Skhumbuzo Letlaka

Skhumbuzo Letlaka (1964 – ) was born in the area of St. Wendolins Ridge, near Durban, and is the last born of ten children. He attended St. Wendolins Primary School and continued with his secondary education in Clermont, matriculating in 1983. He studied further in the town of KwaMakhutha where he obtained a Teachers Diploma and was awarded a scholarship to study in the United Kingdom. In 1989, he enrolled at the University College of Swansea, obtaining a BSc honours degree in 1992.

He returned to South Africa in 1992 and taught at Clermont high school for a period of ten years. Letlaka was a young activist who participated in the formation of the Clermont Youth League (CYL) in 1983 and was instrumental in the implementation of the Mandela Plan (M-Plan) which organised street committees in the Clermont Township under the tutelage of Mr. Archie Gumede. The CYL was affiliated with the United Democratic Front (UDF) and fiercely opposed the National Party government.

In 1986, he was detained while teaching at Jubilee Primary School. During his incarceration, he went on hunger strike for nine days and was released after a month. In 1987, he was arrested again and detained in the Pinetown Police Station. He married in 1995 and in 1997 he joined the United Democratic Movement, becoming a spokesman KwaZulu-Natal. In 2000, he joined the Democratic Party, which later became the Democratic Alliance (DA).

In 2013 he compiled an anthology of poetry entitled The Marrow of Life. The poems are about his life and those of his people. HIn 2015, his novel, Condemned Again, was released. Condemned Again discusses the persecution of UDF activists, poverty under the new dispensation, and the failing education system under the current government.

Excerpt from “Marikana”

I smell trouble
A wildcat strike, it’s been days
It’s been weeks
I’m sitting on the sofa
Minding my own business
The afternoon is turned into a disaster

Marikana, oh! Marikana!
Why another Sharpeville?
Why are we counting corpses again?
Bodies piling up on the drenched soil
Drenched with the blood of protesting miners
Was it worth it? Genocide on my soil again.

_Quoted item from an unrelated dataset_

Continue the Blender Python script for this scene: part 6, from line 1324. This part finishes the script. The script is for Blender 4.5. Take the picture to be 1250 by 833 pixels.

Nelson Mandela is still alive
He has turned into a victim again
Witnessing the brutal carnage in his last days
Silenced and numbed by the infirmities of old age
The trigger-happy police have done it again
Except now, it’s in a new dispensation.


Bibliography

2013. The Marrow of Life. Bloomington, Indiana: Xlibirs Corporation.
2015. Condemned Again. Bloomington, Indiana: Xlibirs Corporation.